§ **STATED TASK**:
Write out all the data again, exactly as it stands.

++++++++++++++++++++

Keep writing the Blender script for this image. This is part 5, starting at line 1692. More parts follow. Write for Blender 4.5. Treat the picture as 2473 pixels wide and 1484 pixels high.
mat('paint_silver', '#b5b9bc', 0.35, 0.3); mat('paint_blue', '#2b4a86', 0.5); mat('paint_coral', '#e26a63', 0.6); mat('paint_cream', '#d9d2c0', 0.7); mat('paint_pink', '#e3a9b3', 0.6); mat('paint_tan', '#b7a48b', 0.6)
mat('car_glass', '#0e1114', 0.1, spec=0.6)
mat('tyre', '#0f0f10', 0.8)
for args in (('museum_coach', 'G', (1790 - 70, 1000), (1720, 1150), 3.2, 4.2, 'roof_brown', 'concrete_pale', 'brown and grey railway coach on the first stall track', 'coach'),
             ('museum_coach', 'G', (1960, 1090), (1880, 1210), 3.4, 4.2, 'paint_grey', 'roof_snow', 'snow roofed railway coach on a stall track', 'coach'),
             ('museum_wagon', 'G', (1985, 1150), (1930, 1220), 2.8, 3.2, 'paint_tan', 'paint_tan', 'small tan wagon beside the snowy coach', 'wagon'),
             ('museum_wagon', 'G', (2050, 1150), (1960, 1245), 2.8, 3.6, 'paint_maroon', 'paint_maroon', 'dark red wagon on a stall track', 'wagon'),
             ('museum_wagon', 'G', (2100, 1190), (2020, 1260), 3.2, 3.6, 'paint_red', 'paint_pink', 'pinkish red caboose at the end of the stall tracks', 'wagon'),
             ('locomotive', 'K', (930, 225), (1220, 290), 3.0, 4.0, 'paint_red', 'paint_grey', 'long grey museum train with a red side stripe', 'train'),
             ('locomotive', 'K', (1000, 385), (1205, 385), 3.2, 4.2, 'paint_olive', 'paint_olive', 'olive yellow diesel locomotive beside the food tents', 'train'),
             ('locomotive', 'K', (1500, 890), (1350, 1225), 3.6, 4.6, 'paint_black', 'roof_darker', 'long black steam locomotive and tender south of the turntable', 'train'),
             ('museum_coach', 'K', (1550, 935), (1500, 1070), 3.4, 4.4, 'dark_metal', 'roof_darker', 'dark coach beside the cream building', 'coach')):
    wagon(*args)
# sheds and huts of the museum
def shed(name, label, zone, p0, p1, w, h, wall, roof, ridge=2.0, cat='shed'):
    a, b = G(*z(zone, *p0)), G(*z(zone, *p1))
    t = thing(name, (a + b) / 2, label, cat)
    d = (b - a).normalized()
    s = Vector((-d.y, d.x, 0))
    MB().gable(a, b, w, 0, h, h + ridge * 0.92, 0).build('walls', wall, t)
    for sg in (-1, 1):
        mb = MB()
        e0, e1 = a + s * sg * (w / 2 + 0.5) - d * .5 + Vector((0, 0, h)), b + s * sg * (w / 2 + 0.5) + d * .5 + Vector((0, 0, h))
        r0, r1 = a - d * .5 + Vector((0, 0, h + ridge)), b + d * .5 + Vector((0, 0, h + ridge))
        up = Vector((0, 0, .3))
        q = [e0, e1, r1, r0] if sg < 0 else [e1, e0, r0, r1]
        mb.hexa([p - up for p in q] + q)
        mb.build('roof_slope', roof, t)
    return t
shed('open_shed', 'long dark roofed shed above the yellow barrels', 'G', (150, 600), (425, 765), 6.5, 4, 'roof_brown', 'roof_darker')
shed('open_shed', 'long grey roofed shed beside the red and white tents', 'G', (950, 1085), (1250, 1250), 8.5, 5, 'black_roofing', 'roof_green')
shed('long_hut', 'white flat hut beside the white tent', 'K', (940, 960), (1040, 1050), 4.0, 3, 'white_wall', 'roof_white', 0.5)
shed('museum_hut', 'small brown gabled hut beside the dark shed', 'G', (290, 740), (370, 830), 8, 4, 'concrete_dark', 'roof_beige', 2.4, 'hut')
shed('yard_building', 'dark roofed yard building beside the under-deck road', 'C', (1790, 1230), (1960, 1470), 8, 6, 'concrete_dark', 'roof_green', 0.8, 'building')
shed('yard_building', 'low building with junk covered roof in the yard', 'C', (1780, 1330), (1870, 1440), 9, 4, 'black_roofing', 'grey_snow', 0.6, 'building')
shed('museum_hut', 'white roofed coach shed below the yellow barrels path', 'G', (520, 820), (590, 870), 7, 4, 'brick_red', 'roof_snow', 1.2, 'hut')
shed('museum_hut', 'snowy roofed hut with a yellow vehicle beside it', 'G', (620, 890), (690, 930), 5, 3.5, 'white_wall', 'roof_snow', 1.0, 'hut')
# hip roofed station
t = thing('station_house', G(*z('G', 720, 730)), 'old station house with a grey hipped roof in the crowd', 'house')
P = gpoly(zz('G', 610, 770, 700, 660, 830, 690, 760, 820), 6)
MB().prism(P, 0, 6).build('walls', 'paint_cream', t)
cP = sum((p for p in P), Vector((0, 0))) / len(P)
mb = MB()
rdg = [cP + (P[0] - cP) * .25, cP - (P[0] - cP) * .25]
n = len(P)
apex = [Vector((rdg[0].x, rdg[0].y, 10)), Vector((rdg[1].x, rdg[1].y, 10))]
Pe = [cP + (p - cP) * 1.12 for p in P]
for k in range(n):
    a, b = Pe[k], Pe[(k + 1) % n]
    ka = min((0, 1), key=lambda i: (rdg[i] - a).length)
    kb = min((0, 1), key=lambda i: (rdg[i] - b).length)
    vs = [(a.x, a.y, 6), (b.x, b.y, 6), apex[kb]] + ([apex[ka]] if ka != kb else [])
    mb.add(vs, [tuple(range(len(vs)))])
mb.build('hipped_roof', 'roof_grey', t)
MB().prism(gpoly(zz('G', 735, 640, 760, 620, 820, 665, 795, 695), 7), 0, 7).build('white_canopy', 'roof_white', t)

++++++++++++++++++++

§ **RIGHT ANSWER**:
Keep writing the Blender script for this image. This is part 5, starting at line 1692. More parts follow. Write for Blender 4.5. Treat the picture as 2473 pixels wide and 1484 pixels high.
mat('paint_silver', '#b5b9bc', 0.35, 0.3); mat('paint_blue', '#2b4a86', 0.5); mat('paint_coral', '#e26a63', 0.6); mat('paint_cream', '#d9d2c0', 0.7); mat('paint_pink', '#e3a9b3', 0.6); mat('paint_tan', '#b7a48b', 0.6)
mat('car_glass', '#0e1114', 0.1, spec=0.6)
mat('tyre', '#0f0f10', 0.8)
for args in (('museum_coach', 'G', (1790 - 70, 1000), (1720, 1150), 3.2, 4.2, 'roof_brown', 'concrete_pale', 'brown and grey railway coach on the first stall track', 'coach'),
             ('museum_coach', 'G', (1960, 1090), (1880, 1210), 3.4, 4.2, 'paint_grey', 'roof_snow', 'snow roofed railway coach on a stall track', 'coach'),
             ('museum_wagon', 'G', (1985, 1150), (1930, 1220), 2.8, 3.2, 'paint_tan', 'paint_tan', 'small tan wagon beside the snowy coach', 'wagon'),
             ('museum_wagon', 'G', (2050, 1150), (1960, 1245), 2.8, 3.6, 'paint_maroon', 'paint_maroon', 'dark red wagon on a stall track', 'wagon'),
             ('museum_wagon', 'G', (2100, 1190), (2020, 1260), 3.2, 3.6, 'paint_red', 'paint_pink', 'pinkish red caboose at the end of the stall tracks', 'wagon'),
             ('locomotive', 'K', (930, 225), (1220, 290), 3.0, 4.0, 'paint_red', 'paint_grey', 'long grey museum train with a red side stripe', 'train'),
             ('locomotive', 'K', (1000, 385), (1205, 385), 3.2, 4.2, 'paint_olive', 'paint_olive', 'olive yellow diesel locomotive beside the food tents', 'train'),
             ('locomotive', 'K', (1500, 890), (1350, 1225), 3.6, 4.6, 'paint_black', 'roof_darker', 'long black steam locomotive and tender south of the turntable', 'train'),
             ('museum_coach', 'K', (1550, 935), (1500, 1070), 3.4, 4.4, 'dark_metal', 'roof_darker', 'dark coach beside the cream building', 'coach')):
    wagon(*args)
# sheds and huts of the museum
def shed(name, label, zone, p0, p1, w, h, wall, roof, ridge=2.0, cat='shed'):
    a, b = G(*z(zone, *p0)), G(*z(zone, *p1))
    t = thing(name, (a + b) / 2, label, cat)
    d = (b - a).normalized()
    s = Vector((-d.y, d.x, 0))
    MB().gable(a, b, w, 0, h, h + ridge * 0.92, 0).build('walls', wall, t)
    for sg in (-1, 1):
        mb = MB()
        e0, e1 = a + s * sg * (w / 2 + 0.5) - d * .5 + Vector((0, 0, h)), b + s * sg * (w / 2 + 0.5) + d * .5 + Vector((0, 0, h))
        r0, r1 = a - d * .5 + Vector((0, 0, h + ridge)), b + d * .5 + Vector((0, 0, h + ridge))
        up = Vector((0, 0, .3))
        q = [e0, e1, r1, r0] if sg < 0 else [e1, e0, r0, r1]
        mb.hexa([p - up for p in q] + q)
        mb.build('roof_slope', roof, t)
    return t
shed('open_shed', 'long dark roofed shed above the yellow barrels', 'G', (150, 600), (425, 765), 6.5, 4, 'roof_brown', 'roof_darker')
shed('open_shed', 'long grey roofed shed beside the red and white tents', 'G', (950, 1085), (1250, 1250), 8.5, 5, 'black_roofing', 'roof_green')
shed('long_hut', 'white flat hut beside the white tent', 'K', (940, 960), (1040, 1050), 4.0, 3, 'white_wall', 'roof_white', 0.5)
shed('museum_hut', 'small brown gabled hut beside the dark shed', 'G', (290, 740), (370, 830), 8, 4, 'concrete_dark', 'roof_beige', 2.4, 'hut')
shed('yard_building', 'dark roofed yard building beside the under-deck road', 'C', (1790, 1230), (1960, 1470), 8, 6, 'concrete_dark', 'roof_green', 0.8, 'building')
shed('yard_building', 'low building with junk covered roof in the yard', 'C', (1780, 1330), (1870, 1440), 9, 4, 'black_roofing', 'grey_snow', 0.6, 'building')
shed('museum_hut', 'white roofed coach shed below the yellow barrels path', 'G', (520, 820), (590, 870), 7, 4, 'brick_red', 'roof_snow', 1.2, 'hut')
shed('museum_hut', 'snowy roofed hut with a yellow vehicle beside it', 'G', (620, 890), (690, 930), 5, 3.5, 'white_wall', 'roof_snow', 1.0, 'hut')
# hip roofed station
t = thing('station_house', G(*z('G', 720, 730)), 'old station house with a grey hipped roof in the crowd', 'house')
P = gpoly(zz('G', 610, 770, 700, 660, 830, 690, 760, 820), 6)
MB().prism(P, 0, 6).build('walls', 'paint_cream', t)
cP = sum((p for p in P), Vector((0, 0))) / len(P)
mb = MB()
rdg = [cP + (P[0] - cP) * .25, cP - (P[0] - cP) * .25]
n = len(P)
apex = [Vector((rdg[0].x, rdg[0].y, 10)), Vector((rdg[1].x, rdg[1].y, 10))]
Pe = [cP + (p - cP) * 1.12 for p in P]
for k in range(n):
    a, b = Pe[k], Pe[(k + 1) % n]
    ka = min((0, 1), key=lambda i: (rdg[i] - a).length)
    kb = min((0, 1), key=lambda i: (rdg[i] - b).length)
    vs = [(a.x, a.y, 6), (b.x, b.y, 6), apex[kb]] + ([apex[ka]] if ka != kb else [])
    mb.add(vs, [tuple(range(len(vs)))])
mb.build('hipped_roof', 'roof_grey', t)
MB().prism(gpoly(zz('G', 735, 640, 760, 620, 820, 665, 795, 695), 7), 0, 7).build('white_canopy', 'roof_white', t)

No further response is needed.